■ **Directions for this task**:
Repeat, exactly and completely, the material that follows. Omit the pictures.

--- BEGIN Data provided ---

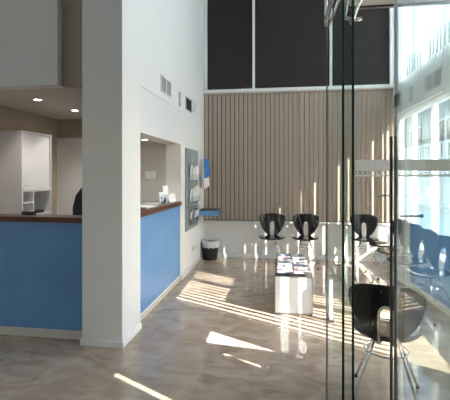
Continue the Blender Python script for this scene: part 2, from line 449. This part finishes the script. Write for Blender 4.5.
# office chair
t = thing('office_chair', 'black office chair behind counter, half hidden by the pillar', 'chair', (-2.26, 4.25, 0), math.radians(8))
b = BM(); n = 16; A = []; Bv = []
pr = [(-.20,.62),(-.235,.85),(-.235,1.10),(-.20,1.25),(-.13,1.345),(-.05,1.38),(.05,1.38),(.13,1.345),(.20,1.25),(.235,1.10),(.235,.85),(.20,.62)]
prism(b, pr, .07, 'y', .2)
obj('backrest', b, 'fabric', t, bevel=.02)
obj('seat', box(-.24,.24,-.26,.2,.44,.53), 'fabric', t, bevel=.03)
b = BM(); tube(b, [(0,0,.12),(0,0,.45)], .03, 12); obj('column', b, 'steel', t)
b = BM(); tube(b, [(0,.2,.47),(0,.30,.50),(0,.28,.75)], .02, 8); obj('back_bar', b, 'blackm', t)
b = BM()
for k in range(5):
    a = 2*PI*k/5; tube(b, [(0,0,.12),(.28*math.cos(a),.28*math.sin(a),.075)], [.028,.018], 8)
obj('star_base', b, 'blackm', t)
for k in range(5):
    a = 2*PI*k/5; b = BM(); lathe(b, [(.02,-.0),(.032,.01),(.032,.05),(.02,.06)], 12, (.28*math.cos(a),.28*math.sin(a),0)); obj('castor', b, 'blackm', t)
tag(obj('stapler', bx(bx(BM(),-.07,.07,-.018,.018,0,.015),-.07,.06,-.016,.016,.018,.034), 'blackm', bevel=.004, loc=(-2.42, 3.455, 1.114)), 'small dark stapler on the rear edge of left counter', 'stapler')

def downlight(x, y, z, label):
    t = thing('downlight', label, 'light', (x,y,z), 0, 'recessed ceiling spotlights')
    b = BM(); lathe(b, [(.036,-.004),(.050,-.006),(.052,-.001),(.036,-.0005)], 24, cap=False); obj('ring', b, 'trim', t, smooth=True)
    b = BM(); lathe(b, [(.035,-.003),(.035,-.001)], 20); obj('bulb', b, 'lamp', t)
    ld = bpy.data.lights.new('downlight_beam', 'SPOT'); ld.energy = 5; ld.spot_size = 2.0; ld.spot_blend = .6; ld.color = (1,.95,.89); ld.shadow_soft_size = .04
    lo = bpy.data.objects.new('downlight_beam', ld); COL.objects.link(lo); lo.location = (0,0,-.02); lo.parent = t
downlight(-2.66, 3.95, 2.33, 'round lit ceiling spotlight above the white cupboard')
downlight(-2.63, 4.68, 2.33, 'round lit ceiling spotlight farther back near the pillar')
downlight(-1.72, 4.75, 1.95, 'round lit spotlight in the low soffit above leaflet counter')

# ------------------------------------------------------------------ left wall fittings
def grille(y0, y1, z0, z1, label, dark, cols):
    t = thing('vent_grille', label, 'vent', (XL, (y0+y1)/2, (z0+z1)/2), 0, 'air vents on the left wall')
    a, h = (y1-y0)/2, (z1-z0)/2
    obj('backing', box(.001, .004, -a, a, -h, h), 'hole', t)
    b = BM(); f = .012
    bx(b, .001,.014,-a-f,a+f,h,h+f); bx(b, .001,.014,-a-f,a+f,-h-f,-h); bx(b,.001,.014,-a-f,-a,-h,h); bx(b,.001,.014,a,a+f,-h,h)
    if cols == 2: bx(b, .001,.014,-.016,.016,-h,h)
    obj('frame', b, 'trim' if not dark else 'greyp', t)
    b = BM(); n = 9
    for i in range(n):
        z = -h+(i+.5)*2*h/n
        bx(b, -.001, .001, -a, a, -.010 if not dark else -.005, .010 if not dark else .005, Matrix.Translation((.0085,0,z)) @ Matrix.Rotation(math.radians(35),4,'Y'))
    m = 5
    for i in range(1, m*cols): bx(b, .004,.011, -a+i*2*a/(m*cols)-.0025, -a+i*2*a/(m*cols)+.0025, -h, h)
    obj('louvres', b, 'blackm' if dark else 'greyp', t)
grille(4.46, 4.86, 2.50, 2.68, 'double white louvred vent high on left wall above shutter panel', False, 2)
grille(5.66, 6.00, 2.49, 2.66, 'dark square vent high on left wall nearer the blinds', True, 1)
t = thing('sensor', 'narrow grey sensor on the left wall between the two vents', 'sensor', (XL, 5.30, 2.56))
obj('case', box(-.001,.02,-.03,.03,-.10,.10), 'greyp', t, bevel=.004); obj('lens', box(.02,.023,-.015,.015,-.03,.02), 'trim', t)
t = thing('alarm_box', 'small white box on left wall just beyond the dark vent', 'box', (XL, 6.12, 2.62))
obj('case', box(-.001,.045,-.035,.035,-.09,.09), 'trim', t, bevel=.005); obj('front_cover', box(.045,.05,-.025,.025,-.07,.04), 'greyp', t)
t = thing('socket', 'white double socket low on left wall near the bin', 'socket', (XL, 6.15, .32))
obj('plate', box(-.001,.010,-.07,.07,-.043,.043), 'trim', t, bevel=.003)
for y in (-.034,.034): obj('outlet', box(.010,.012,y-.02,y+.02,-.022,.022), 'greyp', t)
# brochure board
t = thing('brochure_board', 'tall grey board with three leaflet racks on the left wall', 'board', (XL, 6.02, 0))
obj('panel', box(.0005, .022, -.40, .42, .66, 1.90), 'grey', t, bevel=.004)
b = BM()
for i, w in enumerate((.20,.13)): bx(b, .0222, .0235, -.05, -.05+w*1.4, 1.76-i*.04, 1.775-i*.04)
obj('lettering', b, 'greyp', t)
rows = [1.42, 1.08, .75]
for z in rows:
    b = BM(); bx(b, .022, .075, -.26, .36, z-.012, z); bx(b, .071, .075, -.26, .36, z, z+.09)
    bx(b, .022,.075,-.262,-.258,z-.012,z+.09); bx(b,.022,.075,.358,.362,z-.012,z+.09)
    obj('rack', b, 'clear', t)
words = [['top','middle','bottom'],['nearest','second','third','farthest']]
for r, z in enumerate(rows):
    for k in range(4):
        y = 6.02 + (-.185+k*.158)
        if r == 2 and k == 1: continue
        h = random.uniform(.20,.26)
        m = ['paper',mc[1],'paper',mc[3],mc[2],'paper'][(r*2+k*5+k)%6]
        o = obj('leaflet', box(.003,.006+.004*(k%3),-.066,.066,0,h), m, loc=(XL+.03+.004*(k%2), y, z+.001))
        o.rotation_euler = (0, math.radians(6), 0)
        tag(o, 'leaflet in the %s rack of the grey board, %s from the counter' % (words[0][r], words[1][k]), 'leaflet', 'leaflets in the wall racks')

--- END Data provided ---

■ **Solution below**:
Continue the Blender Python script for this scene: part 2, from line 449. This part finishes the script. Write for Blender 4.5.
# office chair
t = thing('office_chair', 'black office chair behind counter, half hidden by the pillar', 'chair', (-2.26, 4.25, 0), math.radians(8))
b = BM(); n = 16; A = []; Bv = []
pr = [(-.20,.62),(-.235,.85),(-.235,1.10),(-.20,1.25),(-.13,1.345),(-.05,1.38),(.05,1.38),(.13,1.345),(.20,1.25),(.235,1.10),(.235,.85),(.20,.62)]
prism(b, pr, .07, 'y', .2)
obj('backrest', b, 'fabric', t, bevel=.02)
obj('seat', box(-.24,.24,-.26,.2,.44,.53), 'fabric', t, bevel=.03)
b = BM(); tube(b, [(0,0,.12),(0,0,.45)], .03, 12); obj('column', b, 'steel', t)
b = BM(); tube(b, [(0,.2,.47),(0,.30,.50),(0,.28,.75)], .02, 8); obj('back_bar', b, 'blackm', t)
b = BM()
for k in range(5):
    a = 2*PI*k/5; tube(b, [(0,0,.12),(.28*math.cos(a),.28*math.sin(a),.075)], [.028,.018], 8)
obj('star_base', b, 'blackm', t)
for k in range(5):
    a = 2*PI*k/5; b = BM(); lathe(b, [(.02,-.0),(.032,.01),(.032,.05),(.02,.06)], 12, (.28*math.cos(a),.28*math.sin(a),0)); obj('castor', b, 'blackm', t)
tag(obj('stapler', bx(bx(BM(),-.07,.07,-.018,.018,0,.015),-.07,.06,-.016,.016,.018,.034), 'blackm', bevel=.004, loc=(-2.42, 3.455, 1.114)), 'small dark stapler on the rear edge of left counter', 'stapler')

def downlight(x, y, z, label):
    t = thing('downlight', label, 'light', (x,y,z), 0, 'recessed ceiling spotlights')
    b = BM(); lathe(b, [(.036,-.004),(.050,-.006),(.052,-.001),(.036,-.0005)], 24, cap=False); obj('ring', b, 'trim', t, smooth=True)
    b = BM(); lathe(b, [(.035,-.003),(.035,-.001)], 20); obj('bulb', b, 'lamp', t)
    ld = bpy.data.lights.new('downlight_beam', 'SPOT'); ld.energy = 5; ld.spot_size = 2.0; ld.spot_blend = .6; ld.color = (1,.95,.89); ld.shadow_soft_size = .04
    lo = bpy.data.objects.new('downlight_beam', ld); COL.objects.link(lo); lo.location = (0,0,-.02); lo.parent = t
downlight(-2.66, 3.95, 2.33, 'round lit ceiling spotlight above the white cupboard')
downlight(-2.63, 4.68, 2.33, 'round lit ceiling spotlight farther back near the pillar')
downlight(-1.72, 4.75, 1.95, 'round lit spotlight in the low soffit above leaflet counter')

# ------------------------------------------------------------------ left wall fittings
def grille(y0, y1, z0, z1, label, dark, cols):
    t = thing('vent_grille', label, 'vent', (XL, (y0+y1)/2, (z0+z1)/2), 0, 'air vents on the left wall')
    a, h = (y1-y0)/2, (z1-z0)/2
    obj('backing', box(.001, .004, -a, a, -h, h), 'hole', t)
    b = BM(); f = .012
    bx(b, .001,.014,-a-f,a+f,h,h+f); bx(b, .001,.014,-a-f,a+f,-h-f,-h); bx(b,.001,.014,-a-f,-a,-h,h); bx(b,.001,.014,a,a+f,-h,h)
    if cols == 2: bx(b, .001,.014,-.016,.016,-h,h)
    obj('frame', b, 'trim' if not dark else 'greyp', t)
    b = BM(); n = 9
    for i in range(n):
        z = -h+(i+.5)*2*h/n
        bx(b, -.001, .001, -a, a, -.010 if not dark else -.005, .010 if not dark else .005, Matrix.Translation((.0085,0,z)) @ Matrix.Rotation(math.radians(35),4,'Y'))
    m = 5
    for i in range(1, m*cols): bx(b, .004,.011, -a+i*2*a/(m*cols)-.0025, -a+i*2*a/(m*cols)+.0025, -h, h)
    obj('louvres', b, 'blackm' if dark else 'greyp', t)
grille(4.46, 4.86, 2.50, 2.68, 'double white louvred vent high on left wall above shutter panel', False, 2)
grille(5.66, 6.00, 2.49, 2.66, 'dark square vent high on left wall nearer the blinds', True, 1)
t = thing('sensor', 'narrow grey sensor on the left wall between the two vents', 'sensor', (XL, 5.30, 2.56))
obj('case', box(-.001,.02,-.03,.03,-.10,.10), 'greyp', t, bevel=.004); obj('lens', box(.02,.023,-.015,.015,-.03,.02), 'trim', t)
t = thing('alarm_box', 'small white box on left wall just beyond the dark vent', 'box', (XL, 6.12, 2.62))
obj('case', box(-.001,.045,-.035,.035,-.09,.09), 'trim', t, bevel=.005); obj('front_cover', box(.045,.05,-.025,.025,-.07,.04), 'greyp', t)
t = thing('socket', 'white double socket low on left wall near the bin', 'socket', (XL, 6.15, .32))
obj('plate', box(-.001,.010,-.07,.07,-.043,.043), 'trim', t, bevel=.003)
for y in (-.034,.034): obj('outlet', box(.010,.012,y-.02,y+.02,-.022,.022), 'greyp', t)
# brochure board
t = thing('brochure_board', 'tall grey board with three leaflet racks on the left wall', 'board', (XL, 6.02, 0))
obj('panel', box(.0005, .022, -.40, .42, .66, 1.90), 'grey', t, bevel=.004)
b = BM()
for i, w in enumerate((.20,.13)): bx(b, .0222, .0235, -.05, -.05+w*1.4, 1.76-i*.04, 1.775-i*.04)
obj('lettering', b, 'greyp', t)
rows = [1.42, 1.08, .75]
for z in rows:
    b = BM(); bx(b, .022, .075, -.26, .36, z-.012, z); bx(b, .071, .075, -.26, .36, z, z+.09)
    bx(b, .022,.075,-.262,-.258,z-.012,z+.09); bx(b,.022,.075,.358,.362,z-.012,z+.09)
    obj('rack', b, 'clear', t)
words = [['top','middle','bottom'],['nearest','second','third','farthest']]
for r, z in enumerate(rows):
    for k in range(4):
        y = 6.02 + (-.185+k*.158)
        if r == 2 and k == 1: continue
        h = random.uniform(.20,.26)
        m = ['paper',mc[1],'paper',mc[3],mc[2],'paper'][(r*2+k*5+k)%6]
        o = obj('leaflet', box(.003,.006+.004*(k%3),-.066,.066,0,h), m, loc=(XL+.03+.004*(k%2), y, z+.001))
        o.rotation_euler = (0, math.radians(6), 0)
        tag(o, 'leaflet in the %s rack of the grey board, %s from the counter' % (words[0][r], words[1][k]), 'leaflet', 'leaflets in the wall racks')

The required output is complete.